What to do> Copy out each line exactly as it appears.
*** Stored data
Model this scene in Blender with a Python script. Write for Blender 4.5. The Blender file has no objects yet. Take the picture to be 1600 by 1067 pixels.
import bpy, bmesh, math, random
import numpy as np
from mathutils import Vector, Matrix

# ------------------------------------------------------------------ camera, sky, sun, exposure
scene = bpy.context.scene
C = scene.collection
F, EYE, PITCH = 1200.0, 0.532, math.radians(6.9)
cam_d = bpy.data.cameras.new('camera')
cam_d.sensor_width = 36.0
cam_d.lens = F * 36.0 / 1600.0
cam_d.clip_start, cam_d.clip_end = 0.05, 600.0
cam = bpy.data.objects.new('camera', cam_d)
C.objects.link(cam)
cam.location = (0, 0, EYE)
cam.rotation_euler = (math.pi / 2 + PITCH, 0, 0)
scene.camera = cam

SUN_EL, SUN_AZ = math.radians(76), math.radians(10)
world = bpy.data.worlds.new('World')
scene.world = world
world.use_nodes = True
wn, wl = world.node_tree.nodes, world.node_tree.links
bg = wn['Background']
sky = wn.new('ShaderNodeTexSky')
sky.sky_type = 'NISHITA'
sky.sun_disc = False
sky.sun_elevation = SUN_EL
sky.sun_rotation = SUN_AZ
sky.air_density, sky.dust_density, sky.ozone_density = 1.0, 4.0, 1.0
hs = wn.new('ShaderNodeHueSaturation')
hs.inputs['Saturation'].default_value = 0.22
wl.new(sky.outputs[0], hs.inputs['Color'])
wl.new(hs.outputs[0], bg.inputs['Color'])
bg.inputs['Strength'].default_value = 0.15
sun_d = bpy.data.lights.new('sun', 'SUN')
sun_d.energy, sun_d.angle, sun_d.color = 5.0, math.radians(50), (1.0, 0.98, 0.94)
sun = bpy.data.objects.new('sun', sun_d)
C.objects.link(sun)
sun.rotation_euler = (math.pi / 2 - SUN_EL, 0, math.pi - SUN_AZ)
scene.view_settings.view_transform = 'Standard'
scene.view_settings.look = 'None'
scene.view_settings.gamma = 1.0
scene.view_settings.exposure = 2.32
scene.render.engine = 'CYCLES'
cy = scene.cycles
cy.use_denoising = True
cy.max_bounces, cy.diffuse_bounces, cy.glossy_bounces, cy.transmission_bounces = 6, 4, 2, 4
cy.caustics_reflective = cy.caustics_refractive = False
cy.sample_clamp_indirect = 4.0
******
Answer to this problem>
Model this scene in Blender with a Python script. Write for Blender 4.5. The Blender file has no objects yet. Take the picture to be 1600 by 1067 pixels.
import bpy, bmesh, math, random
import numpy as np
from mathutils import Vector, Matrix

# ------------------------------------------------------------------ camera, sky, sun, exposure
scene = bpy.context.scene
C = scene.collection
F, EYE, PITCH = 1200.0, 0.532, math.radians(6.9)
cam_d = bpy.data.cameras.new('camera')
cam_d.sensor_width = 36.0
cam_d.lens = F * 36.0 / 1600.0
cam_d.clip_start, cam_d.clip_end = 0.05, 600.0
cam = bpy.data.objects.new('camera', cam_d)
C.objects.link(cam)
cam.location = (0, 0, EYE)
cam.rotation_euler = (math.pi / 2 + PITCH, 0, 0)
scene.camera = cam

SUN_EL, SUN_AZ = math.radians(76), math.radians(10)
world = bpy.data.worlds.new('World')
scene.world = world
world.use_nodes = True
wn, wl = world.node_tree.nodes, world.node_tree.links
bg = wn['Background']
sky = wn.new('ShaderNodeTexSky')
sky.sky_type = 'NISHITA'
sky.sun_disc = False
sky.sun_elevation = SUN_EL
sky.sun_rotation = SUN_AZ
sky.air_density, sky.dust_density, sky.ozone_density = 1.0, 4.0, 1.0
hs = wn.new('ShaderNodeHueSaturation')
hs.inputs['Saturation'].default_value = 0.22
wl.new(sky.outputs[0], hs.inputs['Color'])
wl.new(hs.outputs[0], bg.inputs['Color'])
bg.inputs['Strength'].default_value = 0.15
sun_d = bpy.data.lights.new('sun', 'SUN')
sun_d.energy, sun_d.angle, sun_d.color = 5.0, math.radians(50), (1.0, 0.98, 0.94)
sun = bpy.data.objects.new('sun', sun_d)
C.objects.link(sun)
sun.rotation_euler = (math.pi / 2 - SUN_EL, 0, math.pi - SUN_AZ)
scene.view_settings.view_transform = 'Standard'
scene.view_settings.look = 'None'
scene.view_settings.gamma = 1.0
scene.view_settings.exposure = 2.32
scene.render.engine = 'CYCLES'
cy = scene.cycles
cy.use_denoising = True
cy.max_bounces, cy.diffuse_bounces, cy.glossy_bounces, cy.transmission_bounces = 6, 4, 2, 4
cy.caustics_reflective = cy.caustics_refractive = False
cy.sample_clamp_indirect = 4.0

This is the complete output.